Prabowo mungkin saja gabung Jokowi. Apalagi jika PKS tidak diberi porsi Wapres oleh Prabowo dan Gerindra, maka bisa jadi PKS akan membentuk poros baru dengan parpol lain, misalnya, seperti PKB atau PAN, dan mengusung capres-cawapres sendiri. Hal tersebut diungkapkan oleh ketua DPP PKS, Mardani Ali kepada Viva.com 15 April 2018. “Selalu ada kemungkinan,” kata Mardani Ali.

Karena koalisi politik itu amat dinamis, bisa saja dahulu menjadi kawan, kemudian menjadi lawan. Begitupun sebaliknya.

Bahkan berdasarkan survei terakhir Litbang Kompas, Prabowo menjadi tokoh kedua yang paling banyak dipilih responden sebagai cawapres Jokowi setelah Wakil Presiden Jusuf Kalla. Prabowo menduduki peringkat kedua dengan elektabilitas 8,8 persen untuk menjadi cawapres Jokowi.

Apabila hal itu terjadi nyatanya, tentunya ada segelintir yang akan menolak, yakni loyalis Prabowo, yaitu Fadli Zon. Menurutnya, "Jokowi-Prabowo tidak cocok, Orientasinya berbeda," Ungkap Fadli Zon artikel di CNNindonesia.com pada 25 April 2018.
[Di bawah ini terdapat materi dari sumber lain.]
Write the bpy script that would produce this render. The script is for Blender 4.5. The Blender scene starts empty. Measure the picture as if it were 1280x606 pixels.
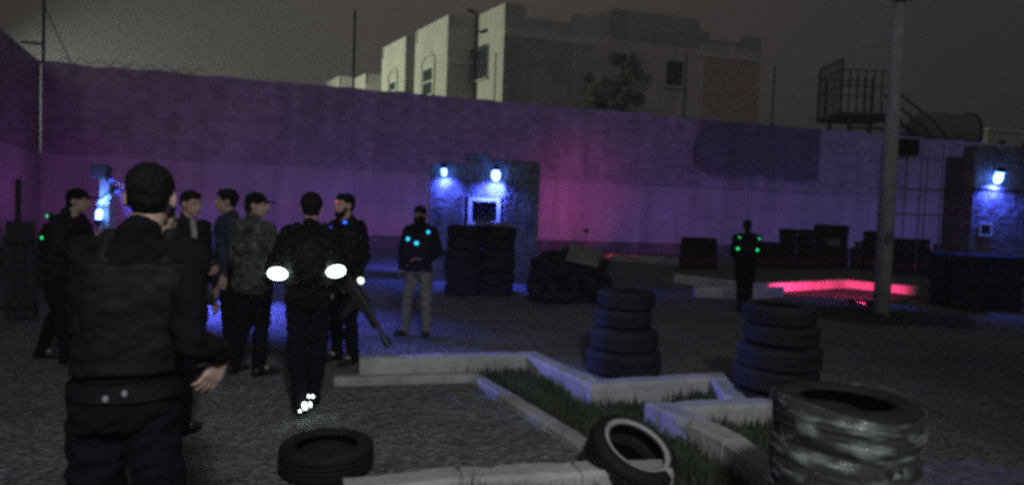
import bpy, bmesh, math, random
from mathutils import Vector, Matrix, noise, Quaternion

random.seed(7)
SC = bpy.context.scene
COL = SC.collection
RAD = math.radians
PI = math.pi

# ------------------------------------------------------------------ camera frame (used to survey real positions on the ground)
CAM = Vector((0, 0, 1.63))
PITCH = math.atan(32 / 800.0)
ROLL = RAD(2.1)
FWD = Vector((0, math.cos(PITCH), -math.sin(PITCH)))
_u0 = Vector((0, math.sin(PITCH), math.cos(PITCH)))
_r0 = Vector((1, 0, 0))
RGT = _r0 * math.cos(ROLL) + _u0 * math.sin(ROLL)
UPV = -_r0 * math.sin(ROLL) + _u0 * math.cos(ROLL)


def ray(px, py):
    return FWD + RGT * ((px - 640) / 800.0) - UPV * ((py - 303) / 800.0)


def G(px, py, z=0.0):
    """surveyed point at height z seen in direction (px, py)"""
    d = ray(px, py)
    return CAM + d * ((z - CAM.z) / d.z)


def AT(px, py, Y):
    d = ray(px, py)
    return CAM + d * (Y / d.y)


def ON(px, py, p0, u):
    """(s, z) of the view direction on the vertical plane through p0 along u"""
    d = ray(px, py)
    n = Vector((u[1], -u[0], 0))
    t = (Vector((p0[0], p0[1], 0)) - CAM).dot(n) / d.dot(n)
    q = CAM + d * t
    return ((q.x - p0[0]) * u[0] + (q.y - p0[1]) * u[1]), q.z


# ------------------------------------------------------------------ materials
MATS = {}


def mat(name, col, rough=0.8, var=0.25, scale=6.0, bump=0.0, bscale=None, metal=0.0, spec=0.3, coat=0.0, col2=None, ramp=None, emit=None, estr=0.0,
        detail=6.0, brick=None, streak=0.0, bdist=0.02):
    if name in MATS:
        return MATS[name]
    m = bpy.data.materials.new(name)
    m.use_nodes = True
    nt = m.node_tree
    N, L = nt.nodes, nt.links
    b = N['Principled BSDF']
    tc = N.new('ShaderNodeTexCoord')
    nz = N.new('ShaderNodeTexNoise')
    nz.inputs['Scale'].default_value = scale
    nz.inputs['Detail'].default_value = detail
    nz.inputs['Roughness'].default_value = 0.65
    L.new(tc.outputs['Object'], nz.inputs['Vector'])
    cr = N.new('ShaderNodeValToRGB')
    c = Vector(col[:3])
    if ramp:
        cr.color_ramp.interpolation = 'CONSTANT'
        els = cr.color_ramp.elements
        while len(els) < len(ramp):
            els.new(0.5)
        for e, (p, cc) in zip(els, ramp):
            e.position = p
            e.color = (*cc, 1)
    else:
        a = c * (1 - var)
        d = Vector(col2) if col2 else c * (1 + var)
        cr.color_ramp.elements[0].position = 0.3
        cr.color_ramp.elements[1].position = 0.7
        cr.color_ramp.elements[0].color = (*a, 1)
        cr.color_ramp.elements[1].color = (*d, 1)
    L.new(nz.outputs['Fac'], cr.inputs['Fac'])
    out = cr.outputs['Color']
    hsrc = None
    if brick:
        bt = N.new('ShaderNodeTexBrick')
        bt.inputs['Scale'].default_value = 1.0
        bt.inputs['Brick Width'].default_value = brick[0]
        bt.inputs['Row Height'].default_value = brick[1]
        bt.inputs['Mortar Size'].default_value = brick[2]
        bt.inputs['Color1'].default_value = (0.8, 0.8, 0.8, 1)
        bt.inputs['Color2'].default_value = (1.1, 1.1, 1.1, 1)
        bt.inputs['Mortar'].default_value = (brick[3],) * 3 + (1,)
        mp = N.new('ShaderNodeMapping')
        mp.inputs['Rotation'].default_value = (RAD(90), 0, 0)
        L.new(tc.outputs['Object'], mp.inputs['Vector'])
        L.new(mp.outputs['Vector'], bt.inputs['Vector'])
        mx = N.new('ShaderNodeMix')
        mx.data_type = 'RGBA'
        mx.blend_type = 'MULTIPLY'
        mx.inputs[0].default_value = 1.0
        L.new(out, mx.inputs[6])
        L.new(bt.outputs['Color'], mx.inputs[7])
        out = mx.outputs[2]
        hsrc = bt.outputs['Fac']
    if streak > 0:
        mp2 = N.new('ShaderNodeMapping')
        mp2.inputs['Scale'].default_value = (1.3, 1.3, 0.12)
        n3 = N.new('ShaderNodeTexNoise')
        n3.inputs['Scale'].default_value = 1.2
        n3.inputs['Detail'].default_value = 8
        L.new(tc.outputs['Object'], mp2.inputs['Vector'])
        L.new(mp2.outputs['Vector'], n3.inputs['Vector'])
        mr = N.new('ShaderNodeMapRange')
        mr.inputs[1].default_value = 0.35
        mr.inputs[2].default_value = 0.65
        mr.inputs[3].default_value = 1 - streak
        mr.inputs[4].default_value = 1.0
        L.new(n3.outputs['Fac'], mr.inputs[0])
        mx = N.new('ShaderNodeMix')
        mx.data_type = 'RGBA'
        mx.blend_type = 'MULTIPLY'
        mx.inputs[0].default_value = 1.0
        L.new(out, mx.inputs[6])
        L.new(mr.outputs[0], mx.inputs[7])
        out = mx.outputs[2]
    L.new(out, b.inputs['Base Color'])
    b.inputs['Roughness'].default_value = rough
    b.inputs['Metallic'].default_value = metal
    b.inputs['Specular IOR Level'].default_value = spec
    b.inputs['Coat Weight'].default_value = coat
    if emit:
        b.inputs['Emission Color'].default_value = (*emit, 1)
        b.inputs['Emission Strength'].default_value = estr
    if bump > 0:
        n2 = N.new('ShaderNodeTexNoise')
        n2.inputs['Scale'].default_value = bscale or scale * 5
        n2.inputs['Detail'].default_value = 5
        L.new(tc.outputs['Object'], n2.inputs['Vector'])
        bp = N.new('ShaderNodeBump')
        bp.inputs['Strength'].default_value = bump
        bp.inputs['Distance'].default_value = bdist
        if hsrc:
            ad = N.new('ShaderNodeMath')
            ad.operation = 'SUBTRACT'
            L.new(n2.outputs['Fac'], ad.inputs[0])
            L.new(hsrc, ad.inputs[1])
            L.new(ad.outputs[0], bp.inputs['Height'])
        else:
            L.new(n2.outputs['Fac'], bp.inputs['Height'])
        L.new(bp.outputs['Normal'], b.inputs['Normal'])
    MATS[name] = m
    return m


M = {}
M['ground'] = mat('ground_mat', (0.135, 0.137, 0.143), 0.95, 0.38, 1.2, 0.9, 40, detail=12)
M['gravel'] = mat('gravel_mat', (0.125, 0.135, 0.128), 0.95, 0.45, 7.0, 1.0, 60, detail=12)
M['soil'] = mat('soil_mat', (0.03, 0.032, 0.024), 1.0, 0.5, 5.0, 1.0, 40)
M['kerb'] = mat('kerb_mat', (0.40, 0.405, 0.40), 0.85, 0.2, 3.0, 0.5, 25, streak=0.25)
M['kerb_white'] = mat('kerb_white_mat', (0.60, 0.60, 0.61), 0.85, 0.15, 3.0, 0.4, 25, streak=0.2)
M['kerb_worn'] = mat('kerb_worn_mat', (0.33, 0.34, 0.34), 0.9, 0.25, 3.0, 0.6, 25, streak=0.3)
M['wall_plaster'] = mat('wall_plaster_mat', (0.50, 0.49, 0.48), 0.9, 0.14, 0.5, 0.5, 6, streak=0.22)
M['wall_block'] = mat('wall_block_mat', (0.42, 0.41, 0.40), 0.95, 0.14, 0.5, 0.6, 6, brick=(0.42, 0.22, 0.012, 0.93), streak=0.25)
M['wall_bare'] = mat('wall_bare_mat', (0.17, 0.165, 0.17), 0.95, 0.3, 0.5, 0.7, 5, brick=(0.42, 0.22, 0.015, 0.85), streak=0.3)
M['apt'] = mat('apartment_plaster_mat', (0.52, 0.55, 0.46), 0.9, 0.08, 0.4, 0.3, 5, streak=0.12)
M['apt_side'] = mat('apartment_side_mat', (0.50, 0.49, 0.43), 0.95, 0.12, 0.4, 0.3, 5, streak=0.2)
M['apt_dark'] = mat('apartment_brick_dark_mat', (0.43, 0.43, 0.375), 0.95, 0.2, 0.5, 0.5, 8, brick=(0.25, 0.08, 0.01, 0.9), streak=0.2)
M['apt_trim'] = mat('apartment_trim_mat', (0.55, 0.54, 0.48), 0.9, 0.1, 0.7)
M['apt_red'] = mat('apartment_brick_red_mat', (0.47, 0.35, 0.28), 0.95, 0.15, 0.5, 0.5, 8, brick=(0.25, 0.08, 0.01, 0.9))
M['apt_tan'] = mat('apartment_tan_mat', (0.54, 0.50, 0.44), 0.95, 0.12, 0.4, streak=0.25)
M['glass_dark'] = mat('dark_glass_mat', (0.03, 0.045, 0.045), 0.12, 0.2, 2, spec=0.5)
M['frame_white'] = mat('window_frame_mat', (0.6, 0.62, 0.6), 0.6, 0.05)
M['frame_dark'] = mat('window_frame_dark_mat', (0.06, 0.075, 0.075), 0.6, 0.1)
M['iron'] = mat('dark_iron_mat', (0.035, 0.033, 0.032), 0.6, 0.3, 9, metal=0.4)
M['steel'] = mat('painted_steel_mat', (0.20, 0.20, 0.22), 0.55, 0.25, 9, metal=0.3)
M['pole'] = mat('pole_concrete_mat', (0.72, 0.71, 0.70), 0.9, 0.2, 3, 0.4, 20, streak=0.3)
M['stone'] = mat('painted_stone_mat', (0.15, 0.15, 0.16), 0.9, 0.6, 3.1, 1.0, 7, brick=(0.45, 0.25, 0.02, 0.85), detail=9, bdist=0.06)
M['stone_trim'] = mat('painted_trim_mat', (0.62, 0.62, 0.62), 0.8, 0.1, 3)
M['hut_dark'] = mat('hut_inside_mat', (0.10, 0.10, 0.105), 0.9, 0.2, 3)
M['rubber'] = mat('rubber_mat', (0.011, 0.011, 0.013), 0.75, 0.35, 5, 0.3, 40, spec=0.2)
M['rubber_dusty'] = mat('rubber_dusty_mat', (0.016, 0.016, 0.018), 0.8, 0.5, 4, 0.3, 40, spec=0.18)
M['whitewall'] = mat('bead_paint_mat', (0.33, 0.335, 0.325), 0.7, 0.25, 8)
M['board'] = mat('pale_board_mat', (0.17, 0.165, 0.165), 0.85, 0.2, 4, streak=0.2)
M['board_dark'] = mat('dark_board_mat', (0.03, 0.03, 0.038), 0.85, 0.3, 4)
M['lamp_body'] = mat('lamp_body_mat', (0.05, 0.05, 0.055), 0.5, 0.1, metal=0.5)
M['lens_blue'] = mat('lens_blue_mat', (0.3, 0.4, 0.9), 0.3, 0, emit=(0.10, 0.26, 1.0), estr=17)
M['lens_dim'] = mat('lens_dim_mat', (0.1, 0.15, 0.5), 0.3, 0, emit=(0.08, 0.14, 1.0), estr=0.8)
M['lens_red'] = mat('lens_red_mat', (0.8, 0.1, 0.2), 0.3, 0, emit=(1.0, 0.05, 0.15), estr=1.2)
M['led_cyan'] = mat('led_cyan_mat', (0.1, 0.6, 0.9), 0.3, 0, emit=(0.03, 0.50, 1.0), estr=1.8)
M['led_blue'] = mat('led_blue_mat', (0.1, 0.2, 0.9), 0.3, 0, emit=(0.03, 0.12, 1.0), estr=1.8)
M['led_green'] = mat('led_green_mat', (0.1, 0.9, 0.4), 0.3, 0, emit=(0.02, 0.8, 0.22), estr=1.6)
M['led_red'] = mat('led_red_mat', (0.9, 0.2, 0.1), 0.3, 0, emit=(1.0, 0.12, 0.08), estr=0.9)
M['led_white'] = mat('led_white_mat', (0.9, 0.95, 0.9), 0.3, 0, emit=(0.85, 1.0, 0.9), estr=2.6)
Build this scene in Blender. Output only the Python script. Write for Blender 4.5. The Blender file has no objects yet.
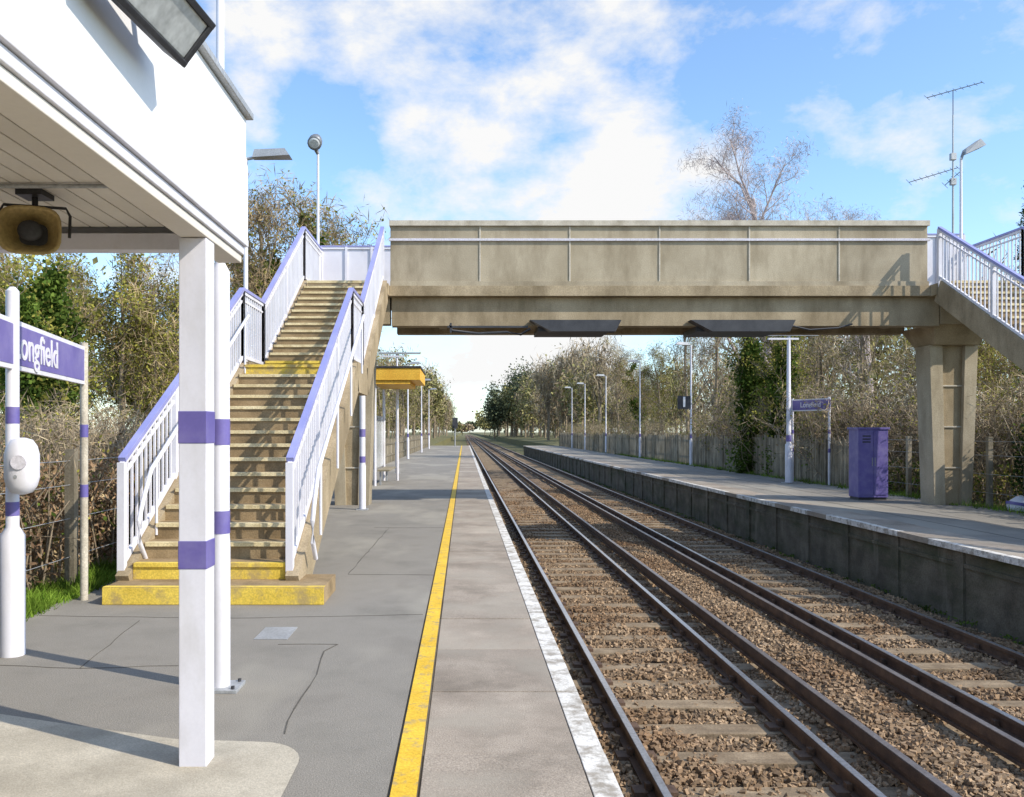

Meskipun demikian, Jokowi dan Prabowo, keduanya sama-sama didukung oleh tokoh-tokoh era Reformasi di masing-masing kubu. Jika saya sederhanakan, kedua-duanya sama-sama mempunyai tujuan yang tidak jauh berbeda dalam membangun bangsa dan tanah air ini agar lebih baik.

Untuk itu, pada 2019 nanti, akan menjadi momentum yang penting bangsa Indonesia, di mana rakyat dapat menyaksikan pembuktian kenegarawanan dari kedua Tokoh yang telah dideklarasikan oleh para pendukungnya sebagai Capres Republik Indonesia dalam mengambil keputusan politiknya untuk mewujudkan kesejahteraan rakyat.

Patut dinantikan, apakah Jokowi dan Prabowo akan bersaing dan bertempur dalam ajang Pilpres 2019 nanti, atau justru memilih bersatu menyatukan kekuatan (berkoalisi) bersama-sama membangun bangsa dan tanah air agar lebih baik?

Jejak politik yang sedang dijalankan Jokowi dan semangat nothing to lose yang dirajut Prabowo di gelaran Pilres 2019 menjadi sebuah kemungkinan yang layak untuk ditunggu kelanjutannya.

Bagaimanapun juga, Jokowi dan Prabowo adalah dua dari banyaknya putra terbaik bangsa yang akan mengabdikan dirinya untuk bangsa dan negara, sehingga kesimpulan saya, Pilpres 2019 nanti adalah momentum pembuktian hadirnya negarawan sejati yang akan membawa Indonesia menuju Indonesia Emas, seperti yang dicita-citakan para pendiri bangsa terdahulu.